13.10 Uhr: Heynckes weiter: "So etwas, mit dieser überschaubaren Dauer, habe ich noch nie gemacht. Aber für mich war es eine Verpflichtung, nachdem ich hier in München meine internationale Karriere als Trainer starten konnte. Unser Ziel ist die Qualifikation für die Champions League."

13.22 Uhr: Personalfragen werden thematisiert. "Die Torwartfrage stellt sich momentan ja nicht, da Michael Rensing verletzt ist. Den Kapitän werde ich nicht wechseln. Wir haben ja nur wenige Wochen Zeit, und ich schätze Mark van Bommel sehr."

13.12 Uhr: Es wird die Frage nach den kommenden Aufgaben gestellt. Heynckes: "Ich hatte am Sonnabend bei der 0:1-Niederlage gegen Schalke den Eindruck, dass die Mannschaft apathisch war, dass sie eine psychische Blockade hatte.
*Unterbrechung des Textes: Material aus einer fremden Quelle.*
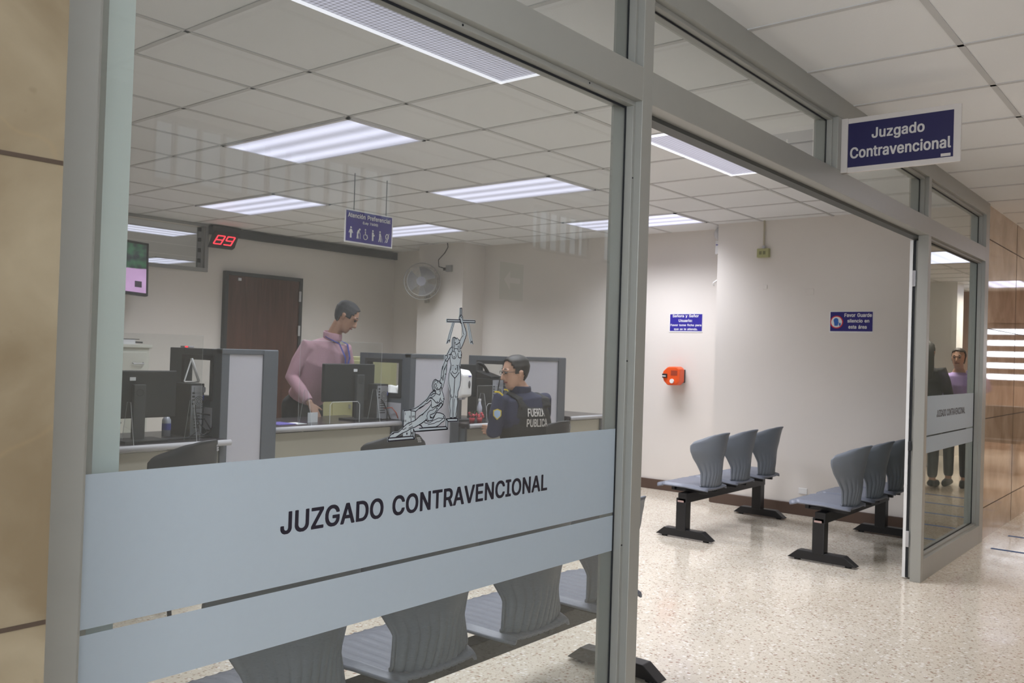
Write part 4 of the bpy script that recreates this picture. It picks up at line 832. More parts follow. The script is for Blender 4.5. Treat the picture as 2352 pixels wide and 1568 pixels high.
box('indicator_label', M_NAVY2, 7.576, 7.58, 3.73, 3.78, 2.415, 2.422, t); MB().cyl((7.65, 3.75, 2.45), (7.65, 3.75, 2.6), .012, 10).build('stem', M_BLKP, t)
tag(MB().tube([(7.60, 3.72, 2.09), (7.58, 3.76, 2.08), (7.57, 3.79, 2.06), (7.58, 3.79, 2.03)], .008, 8).build('wall_hook', M_WHITE, smooth=True, org=(7.6, 3.72, 2.06)), 'small white hook on the wall corner below the emergency light', 'hook')

# wall fan on the column
t = thing('wall_fan', (7.41, 7.40, 1.95), 'round grey wall fan on the column behind the glass', 'fan')
fx, fy, fz, fr = 7.20, 7.34, 2.14, .215
ax = Vector((-.80, -.60, -.06)).normalized(); side = ax.cross(Vector((0, 0, 1))).normalized(); upv = side.cross(ax)
c = Vector((fx, fy, fz))
def ring_pts(r, d, n=40): return [c + ax * d + side * math.cos(2 * math.pi * k / n) * r + upv * math.sin(2 * math.pi * k / n) * r for k in range(n)]
MFAN = mat('fan_grey', (.36, .35, .33), .5)
mb = MB(); P = ring_pts(fr, 0); mb.tube(P + P[:2], .007, 8); P = ring_pts(fr * .80, .045); mb.tube(P + P[:2], .005, 6)
mb.build('rim', MFAN, t, smooth=True)
mb = MB()
for k in range(72):
    a = 2 * math.pi * k / 72; d = side * math.cos(a) + upv * math.sin(a)
    mb.tube([c + ax * .065 + d * .05, c + ax * .06 + d * .12, c + ax * .045 + d * .172, c + d * fr], .0016, 4)
    mb.tube([c + d * fr, c - ax * .05 + d * .17, c - ax * .06 + d * .06], .0016, 4)
mb.build('guard', mat('fan_wire', (.42, .41, .39), .5), t)
MB().cyl(c + ax * .060, c + ax * .068, .055, 24).build('badge', mat('fan_badge', (.30, .30, .34), .5), t)
mb = MB()
for k in range(3):
    a0 = 2 * math.pi * k / 3
    def F(u, v, a0=a0): a = a0 + (u - .5) * 1.5; r = .03 + v * .15; return c + ax * (.02 * (u - .5) * 2) + (side * math.cos(a) + upv * math.sin(a)) * r
    mb.grid(F, 8, 5)
mb.build('blades', mat('fan_blade', (.30, .30, .32), .4), t, solid=.003)
MB().tube([c - ax * .01, c - ax * .12], [.05, .045], 18, dome=True).build('motor', MFAN, t, smooth=True)
MB().tube([c - ax * .11, Vector((7.38, 7.45, 2.02))], .014, 10).tube([(7.38, 7.45, 2.04), (7.38, 7.45, 1.93)], .014, 10).build('arm', MFAN, t, smooth=True)
box('mount', MFAN, 7.385, 7.41, 7.42, 7.48, 1.90, 2.03, t, .003)
t = thing('outlet_box', (7.41, 7.09, 2.26), 'grey plug box on the column beside the round fan, wired to the ceiling', 'outlet')
box('housing', mat('outlet_grey', (.30, .30, .30), .5), 7.37, 7.41, 7.05, 7.13, 2.26, 2.34, t, .004); box('plug', M_BLKP, 7.36, 7.372, 7.12, 7.16, 2.275, 2.31, t, .003)
tag(MB().tube([(7.36, 7.14, 2.30), (7.33, 7.20, 2.32), (7.33, 7.21, 2.40), (7.35, 7.13, 2.48), (7.37, 7.10, 2.55), (7.37, 7.11, 2.6)], .006, 8).build('power_cable', M_GASK, smooth=True, org=(7.36, 7.14, 2.30)), 'dark cable curving from the plug box up to the ceiling', 'cable')
tag(MB().box(5.40, 7.95, 8.40, 8.45, 2.495, 2.585).build('wall_beam', M_DGREY, bevel=.003, org=(6.6, 8.45, 2.5)), 'long dark cable duct along the top of the back wall', 'cable duct')
# queue display
t = thing('queue_display', (5.16, 8.40, 2.36), 'black queue display showing red number 89 near the ceiling', 'display')
shx = Matrix(((1, 0, .18, 0), (0, 1, 0, 0), (0, 0, 1, 0), (0, 0, 0, 1)))
DY = 8.30
rot = Matrix.Translation((5.19, DY, 2.50)) @ Matrix.Rotation(R(-20), 4, 'X')
MB().prism([(-.205, -.150), (.085, -.150), (.180, .03), (-.115, .03)], 0, .05).build('tmp', M_BLKP)
tmp = bpy.data.objects['tmp']; tmp.data.transform(rot); tmp.data.transform(Matrix.Translation(-world_loc(t))); tmp.parent = t; tmp.name = 'housing'
box('bracket', M_DGREY, 5.06, 5.40, 8.33, 8.45, 2.50, 2.585, t, .004)
mb = MB()
def seg(x, z, which):
    h, wd, k = .05, .085, .022
    S = {'a': ((0, 2 * h), (wd, 2 * h)), 'b': ((wd, 2 * h), (wd, h)), 'c': ((wd, h), (wd, 0)), 'd': ((0, 0), (wd, 0)), 'e': ((0, h), (0, 0)), 'f': ((0, 2 * h), (0, h)), 'g': ((0, h), (wd, h))}
    for q in which:
        (a, b), (c_, d) = S[q]
        mb.tube([(x + a + b * .75, -.003, z + b), (x + c_ + d * .75, -.003, z + d)], [(.001, .0065)] * 2, 6, wide=(0, 1, 0))
seg(-.165, -.125, 'abcdefg'); seg(-.045, -.125, 'abcdfg')
bmesh.ops.transform(mb.bm, matrix=rot, verts=mb.bm.verts); mb.build('digits', M_RED, t)
# television
t = thing('television', (3.83, 8.2, 1.83), 'wall television with pink and dark green picture, cut by the left frame', 'television')
rt_ = Matrix.Translation((3.83, 8.2, 2.06)) @ Matrix.Rotation(R(3), 4, 'Y') @ Matrix.Rotation(R(-8), 4, 'X')
mb = MB().box(-.47, .47, 0, .05, -.265, .265); bmesh.ops.transform(mb.bm, matrix=rt_, verts=mb.bm.verts); mb.build('casing', M_BLKP, t, bevel=.005)
sc_ = MB().box(-.445, .445, -.003, -.001, -.24, .24).build('screen', m_tv(), t); sc_.data.transform(Matrix.Translation(world_loc(t))); sc_.data.transform(rt_)
sc_.data.transform(Matrix.Translation(-world_loc(t)))
MB().cyl((3.83, 8.24, 2.06), (3.83, 8.46, 2.06), .03, 12).build('wall_mount', M_BLKP, t)
mb = MB(); mb.box(.33, .40, -.005, -.004, -.19, -.13); bmesh.ops.transform(mb.bm, matrix=rt_, verts=mb.bm.verts); mb.build('caption', mat('caption_dark', (.10, .08, .12), .5), t)

# ------------------------------------------------------------ beam seating
def back_fn(width=1.0):
    def F(u, v):
        s_ = 2 * u - 1
        K = ((0, .160), (.06, .168), (.18, .160), (.32, .152), (.46, .185), (.58, .225), (.70, .250), (.80, .249), (.89, .232), (.96, .200), (1.0, .165))
        for (a, wa), (b, wb) in zip(K, K[1:]):
            if v <= b: hw = wa + (wb - wa) * (v - a) / (b - a); break
        K = ((0, -.160), (.1, -.182), (.3, -.200), (.55, -.203), (.8, -.225), (.95, -.245), (1, -.262))
        for (a, ya), (b, yb) in zip(K, K[1:]):
            if v <= b: yy = ya + (yb - ya) * (v - a) / (b - a); break
        zz = .362 + .432 * v
        zz -= (.035 * v ** 6) * abs(s_) ** 3 * 0.3
        if v > .8: zz += -.020 * (1 - abs(s_)) * 0 + .012 * abs(s_) ** 4
        yy += (.035 + .135 * min(v, .8)) * s_ * s_
        zz -= .060 * max(0, (v - .55) / .45) ** 2 * abs(s_) ** 3
        if v < .06: zz += .03 * abs(s_) ** 4
        rib = abs(((s_ * 5.5) % 1.0) - .5) * 2
        amp = .019 * max(0, 1 - v / (.55 - .10 * (1 - abs(s_)))) ** .8 if v < .5 else 0
        yy += amp * (rib ** 2)
        return (s_ * hw * width, yy, zz)
    return F
def seat_fn():
    def F(u, v):
        s_ = 2 * u - 1; yy = -.185 + v * .415
        hw = .155 + .072 * min(1, v / .45) ** .8 - .03 * max(0, v - .75) ** 2 * 8
        if v > .85: yy -= .03 * abs(s_) ** 3
        zz = .398 - .022 * max(0, .4 - v) / .4 - .018 * max(0, v - .8) / .2 + .010 * abs(s_) ** 3 + (.0030 if int(u * 48 + .5) % 5 == 0 and .05 < u < .95 else 0)
        if abs(s_) > .93: zz -= .016
        return (s_ * hw, yy, zz)
    return F
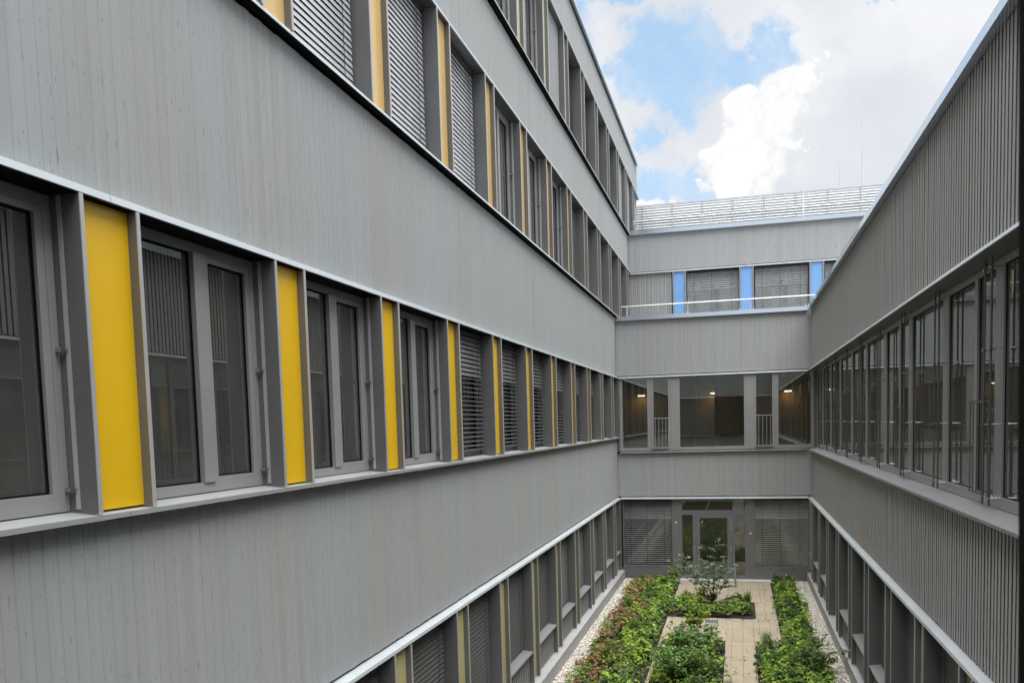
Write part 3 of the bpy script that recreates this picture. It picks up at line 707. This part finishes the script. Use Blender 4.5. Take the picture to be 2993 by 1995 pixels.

Wir müssen sie jetzt von diesen Fesseln befreien."

13.14 Uhr: Hermann Gerland meldet sich zu Wort: "Ich musste meine Frau übrigens nicht fragen. Allerdings bin ich auch etwas stolz, dass ich für diese Aufgabe ausgewählt wurde."

13.16 Uhr: Heynckes wird danach gefragt, wo er jetzt konkret den Hebel ansetzen will. Heynckes: "In vier Wochen Grundlegendes zu ändern, ist sehr schwierig. In erster Linie geht es darum, den Spielern das verlorengegangene Selbstvertrauen zurückzugeben. Ich werde zunächst viele Gespräche führen."

13.19 Uhr: Heynckes hakt die Meisterschaft noch nicht ab. "Es gibt fünf Mannschaften, die für den Titel infrage kommen, wir sind eine davon. Die größten Chancen hat sicherlich Wolfsburg."

13.21 Uhr: Heynckes zum Spiel am Wochenende gegen seinen Ex-Klub Borussia Mönchengladbach: "Das ist für mich alles andere als ein Traumstart. Die Borussia steckt in der Bredouille, im Abstiegskampf. Aber am Wochenende bin ich Bayern-Trainer. Das zählt."

13.23 Uhr: Heynckes über Veränderungen. "Alles hat sich hier verändert. Das Stadion, das Trainingszentrum."

13.26 Uhr: Heynckes über die Erwartungen: "Ich denke, dass jeder Trainer mit dem Alter gelassener wird. Die vier Wochen und fünf Spiele sollten wir in Harmonie überstehen. Ich weiß natürlich, dass wir die nötigen Ergebnisse liefern müssen. Gemeinsam mit den Fans in diesem Stadion werden wir das schaffen. Ich will die Freude und den Spaß am Fußball wieder wecken."

13.28 Uhr: Heynckes wird danach gefragt, ob er bei der Klinsmann-Nachfolge nur zweite Wahl war. Heynckes: "Wenn ich Ottmar Hitzfeld hätte verpflichten können, dann hätte ich das als Verein auch gemacht."

13.29 Uhr: Uli Hoeneß meldet sich zu Wort: "Woher haben Sie die Information, dass Jupp Heynckes nur zweite Wahl war? Sie sollten Ihre Ausdrucksweise überdenken."

13.32 Uhr: Uli Hoeneß hat das Schlusswort: "Wir haben jetzt wichtigere Dinge als die Trainerfrage für die kommende Saison vor der Brust. Wir wollen alle in die Champions League. Und der beste Trainer der Welt bringt uns gar nichts, wenn wir in der nächsten Saison im Uefa-Pokal oder gar nicht europäisch spielen. Dann haben wir mit Zitronen gehandelt."

13.34 Uhr: Die Protagonisten verlassen den Raum. Um 16 Uhr findet das erste öffentliche Training mit Jupp Heynckes statt.